Inquérito ao Novo Banco… e um relatório apócrifo
Estamos hoje habilitados a perceber melhor o que se passou no Novo Banco. Foi pelo menos com esse objetivo que apresentei a versão preliminar do relatório, consequência dos trabalhos da Comissão de Inquérito Parlamentar. Ao longo de mais de 300 páginas, fiz a descrição objetiva dos factos apurados. E não houve dúvidas. O relato dos factos teve a aprovação da Comissão. Impunha-se a seguir retirar daqueles factos — daqueles e não de quaisquer outros — as necessárias conclusões.
Entreguei-me a esse exercício, formulei cerca de 200 conclusões, todas elaboradas com objetividade, rigor, igualdade de tratamento de situações análogas e respeito pela verdade. Com base nos factos apurados — e apenas nesses — procurei respostas para as questões que todos queremos ver esclarecidas no Novo Banco. E são várias: a sua constituição, a venda à Lone Star, a gestão e ainda a atuação dos Governos, do Banco de Portugal e do Fundo de Resolução enquanto decisores públicos e a ação dos órgãos de administração, de fiscalização e de auditoria do Novo Banco.
A opção foi a de ganhar em transparência, mesmo perdendo a consensualidade, factualidade, rigor, objetividade e coerência. Foi uma opção de risco. Mas que assumi com a confiança e a segurança que a consciência sobre a forma isenta como o trabalho foi efetuado me conferia. E foi essa transparência que me permitiu enquanto relator acolher cerca de 100 propostas de alteração às conclusões, apresentadas por diferentes partidos e que mereceram o meu voto favorável.
Chegados aqui: afinal, onde está a divergência? A divergência está no momento que as agendas partidárias emergem. Muitas das propostas de alteração apresentadas pelos diferentes partidos abandonaram quaisquer preocupações sobre a sua fundamentação nos factos apurados no inquérito. Preferiram valorar depoimentos em detrimentos de outros, só porque estes eram favoráveis à sua narrativa. São propostas que se contradizem e que evidenciam um notório desequilíbrio no tratamento de situações análogas. São propostas que não têm qualquer fundamentação fáctica.
Estas propostas vieram a merecer um acolhimento maioritário na Comissão, fruto de uma conjugação de vontades e agendas, mais táticas do que fácticas, que não contesto na sua legitimidade, mas em que não me revejo.
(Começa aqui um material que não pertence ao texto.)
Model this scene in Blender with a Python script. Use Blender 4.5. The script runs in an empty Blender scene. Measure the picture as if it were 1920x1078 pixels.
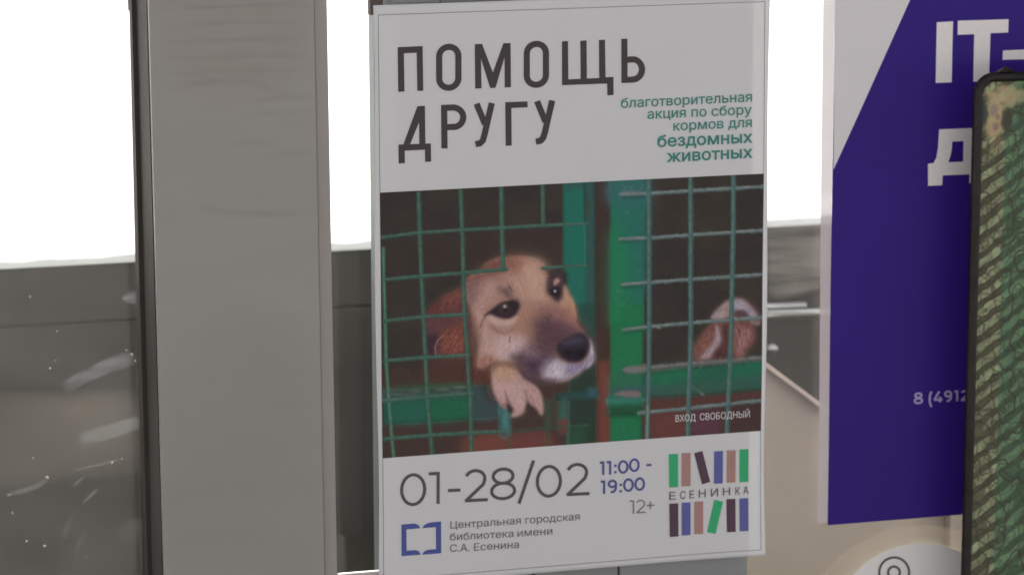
import bpy, math, random
import numpy as np
from mathutils import Vector, Matrix
from mathutils.geometry import tessellate_polygon
R = math.radians
scene = bpy.context.scene
COL = scene.collection

# ================================================================= camera, sky, sun, exposure
Z0 = 1.50                                   # height of the poster's upper left corner above the ground
F_PX = 6500.0                               # focal length in photograph pixels (1920 wide): a long zoom
CAM = np.array([-0.61134, -2.34538, Z0 + 0.24775])
YAW, PITCH, ROLL = R(16.8883), R(-10.4901), R(-0.1864)
def cam_axes():
    cy, sy = math.cos(YAW), math.sin(YAW); cp, sp = math.cos(PITCH), math.sin(PITCH); cr, sr = math.cos(ROLL), math.sin(ROLL)
    w = np.array([sy*cp, cy*cp, sp]); r0 = np.array([cy, -sy, 0]); u0 = np.cross(r0, w)
    return cr*r0 + sr*u0, -sr*r0 + cr*u0, w
AX_R, AX_U, AX_W = cam_axes()
cd = bpy.data.cameras.new('camera'); cam = bpy.data.objects.new('camera', cd); COL.objects.link(cam)
cd.sensor_width = 36; cd.lens = F_PX/1920*36; cd.clip_start = .05; cd.clip_end = 3000
cam.matrix_world = Matrix((( AX_R[0], AX_U[0], -AX_W[0], CAM[0]), (AX_R[1], AX_U[1], -AX_W[1], CAM[1]), (AX_R[2], AX_U[2], -AX_W[2], CAM[2]), (0, 0, 0, 1)))
cd.dof.use_dof = True; cd.dof.focus_distance = 2.38; cd.dof.aperture_fstop = 11
scene.camera = cam

SUN_EL, SUN_AZ = R(34), R(12)               # the sun stands behind the glass; azimuth from +y towards +x
world = bpy.data.worlds.new('World'); scene.world = world; world.use_nodes = True
nt = world.node_tree
for n in list(nt.nodes): nt.nodes.remove(n)
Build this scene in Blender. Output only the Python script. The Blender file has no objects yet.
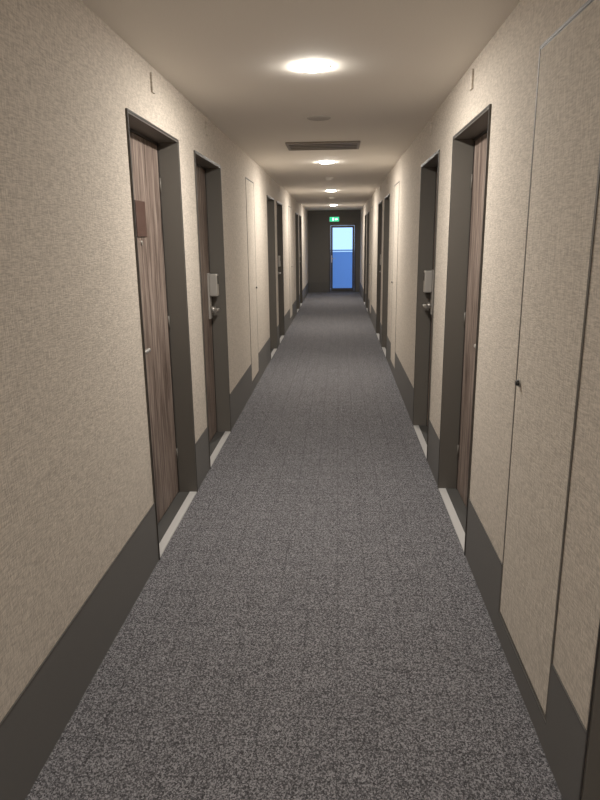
import bpy, bmesh, math
from mathutils import Matrix, Vector
S=bpy.context.scene
COL=S.collection
# ---------------------------------------------------------------- dimensions (metres)
XL,XR=-0.8727,0.6268
H=2.30; HD=2.038
Y0,Y1=-3.0,18.8
XC=(XL+XR)/2
DW=0.87; REC=0.105
# ---------------------------------------------------------------- materials
def mat(name,color=(.5,.5,.5),rough=.6,metal=0.0,spec=.5):
    m=bpy.data.materials.new(name); m.use_nodes=True
    b=m.node_tree.nodes['Principled BSDF']
    b.inputs['Base Color'].default_value=(*color,1); b.inputs['Roughness'].default_value=rough
    b.inputs['Metallic'].default_value=metal; b.inputs['Specular IOR Level'].default_value=spec
    return m
class NT:
    def __init__(s,m): s.t=m.node_tree; s.b=s.t.nodes['Principled BSDF']
    def n(s,ty,**kw):
        x=s.t.nodes.new(ty)
        for k,v in kw.items():
            if k in x.inputs: x.inputs[k].default_value=v
            else: setattr(x,k,v)
        return x
    def l(s,a,b): s.t.links.new(a,b)
def vecscale(N,scale):
    tc=N.n('ShaderNodeTexCoord'); mp=N.n('ShaderNodeMapping'); mp.inputs['Scale'].default_value=scale
    N.l(tc.outputs['Object'],mp.inputs['Vector']); return mp.outputs['Vector']
def ramp(N,fac,stops):
    r=N.n('ShaderNodeValToRGB'); e=r.color_ramp.elements
    e[0].position=stops[0][0]; e[0].color=(*stops[0][1],1)
    e[1].position=stops[-1][0]; e[1].color=(*stops[-1][1],1)
    for p,c in stops[1:-1]:
        q=e.new(p); q.color=(*c,1)
    N.l(fac,r.inputs['Fac']); return r.outputs['Color']
def mixc(N,f,a,b,mode='MIX'):
    x=N.n('ShaderNodeMix'); x.data_type='RGBA'; x.blend_type=mode
    for s,v in ((x.inputs[0],f),(x.inputs[6],a),(x.inputs[7],b)):
        if hasattr(v,'links') or hasattr(v,'is_linked'): N.l(v,s)
        else: s.default_value=v if isinstance(v,float) else (*v,1)
    return x.outputs[2]
def bump(N,h,strength,dist):
    b=N.n('ShaderNodeBump'); b.inputs['Strength'].default_value=strength; b.inputs['Distance'].default_value=dist
    N.l(h,b.inputs['Height']); N.l(b.outputs['Normal'],N.b.inputs['Normal'])

def fabric(name,c1,c2):
    m=mat(name,c1,.85,spec=.2); N=NT(m)
    h=N.n('ShaderNodeTexNoise'); h.inputs['Scale'].default_value=1; h.inputs['Detail'].default_value=2
    N.l(vecscale(N,(36,36,260)),h.inputs['Vector'])
    v=N.n('ShaderNodeTexNoise'); v.inputs['Scale'].default_value=1; v.inputs['Detail'].default_value=2
    N.l(vecscale(N,(260,260,26)),v.inputs['Vector'])
    a=N.n('ShaderNodeMath',operation='ADD'); N.l(h.outputs['Fac'],a.inputs[0]); N.l(v.outputs['Fac'],a.inputs[1])
    k=N.n('ShaderNodeMath',operation='MULTIPLY'); k.inputs[1].default_value=.5; N.l(a.outputs[0],k.inputs[0])
    N.l(ramp(N,k.outputs[0],[(.38,c2),(.60,c1)]),N.b.inputs['Base Color'])
    bump(N,k.outputs[0],.8,.0035)
    return m
M_wall=fabric('wall_fabric',(.68,.61,.53),(.43,.383,.33))
M_panel=fabric('panel_fabric',(.68,.615,.535),(.45,.40,.345))
def ceil_mat():
    m=mat('ceiling_paper',(.52,.46,.39),.9,spec=.15); N=NT(m)
    h=N.n('ShaderNodeTexNoise'); h.inputs['Scale'].default_value=220; h.inputs['Detail'].default_value=3
    N.l(vecscale(N,(1,1,1)),h.inputs['Vector'])
    N.l(ramp(N,h.outputs['Fac'],[(.35,(.82,.77,.70)),(.65,(.91,.86,.79))]),N.b.inputs['Base Color'])
    bump(N,h.outputs['Fac'],.15,.001); return m
M_ceil=ceil_mat()
def carpet():
    m=mat('carpet',(.1,.1,.1),.95,spec=.1); N=NT(m)
    v=N.n('ShaderNodeTexVoronoi'); v.inputs['Scale'].default_value=1
    N.l(vecscale(N,(300,240,100)),v.inputs['Vector'])
    sx=N.n('ShaderNodeSeparateColor'); N.l(v.outputs['Color'],sx.inputs[0])
    n=N.n('ShaderNodeTexNoise'); n.inputs['Scale'].default_value=1; n.inputs['Detail'].default_value=3
    N.l(vecscale(N,(120,100,60)),n.inputs['Vector'])
    a=N.n('ShaderNodeMath',operation='MULTIPLY_ADD'); N.l(n.outputs['Fac'],a.inputs[0]); a.inputs[1].default_value=.7
    s2=N.n('ShaderNodeMath',operation='MULTIPLY'); N.l(sx.outputs[0],s2.inputs[0]); s2.inputs[1].default_value=.65
    N.l(s2.outputs[0],a.inputs[2])
    col=ramp(N,a.outputs[0],[(.36,(.042,.041,.046)),(.66,(.102,.100,.109)),(.95,(.29,.285,.305))])
    br=N.n('ShaderNodeTexBrick'); br.offset=0.0; br.inputs['Scale'].default_value=1
    br.inputs['Color1'].default_value=(1,1,1,1); br.inputs['Color2'].default_value=(.94,.94,.94,1); br.inputs['Mortar'].default_value=(.78,.78,.78,1)
    br.inputs['Mortar Size'].default_value=.004; br.inputs['Brick Width'].default_value=.125; br.inputs['Row Height'].default_value=.125
    N.l(vecscale(N,(1,1,1)),br.inputs['Vector'])
    N.l(mixc(N,1.0,col,br.outputs['Color'],'MULTIPLY'),N.b.inputs['Base Color'])
    bump(N,a.outputs[0],.4,.003); return m
M_carpet=carpet()
def wood(name,dark,mid,light):
    m=mat(name,mid,.5,spec=.3); N=NT(m)
    w=N.n('ShaderNodeTexNoise'); w.inputs['Scale'].default_value=1; w.inputs['Detail'].default_value=6; w.inputs['Roughness'].default_value=.65; w.inputs['Distortion'].default_value=.4
    N.l(vecscale(N,(45,45,2.2)),w.inputs['Vector'])
    f=N.n('ShaderNodeTexNoise'); f.inputs['Scale'].default_value=1; f.inputs['Detail'].default_value=3
    N.l(vecscale(N,(220,220,9)),f.inputs['Vector'])
    a=N.n('ShaderNodeMath',operation='MULTIPLY_ADD'); N.l(f.outputs['Fac'],a.inputs[0]); a.inputs[1].default_value=.35
    N.l(w.outputs['Fac'],a.inputs[2])
    N.l(ramp(N,a.outputs[0],[(.54,dark),(.67,mid),(.82,light)]),N.b.inputs['Base Color'])
    bump(N,a.outputs[0],.15,.001); return m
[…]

Ficou claro que as críticas a um pretenso enviesamento do relatório nas suas conclusões não eram mais do que o preparar do terreno para — aí sim — construir uma narrativa enviesada, sem sustento nos factos aprovados, mas coincidente com narrativas discursivas a respeito do tema, já existentes em momentos pré-constituição da Comissão de Inquérito. Ou já não nos recordamos da posição do BE e da direita liderada pelo PSD a respeito do Novo Banco? Mas não é essa também uma visão pessoal e subjetiva? Subjetiva é. Mas faço o convite para lerem os factos e as conclusões, compararem a versão preliminar com a versão aprovada e fazerem o vosso juízo.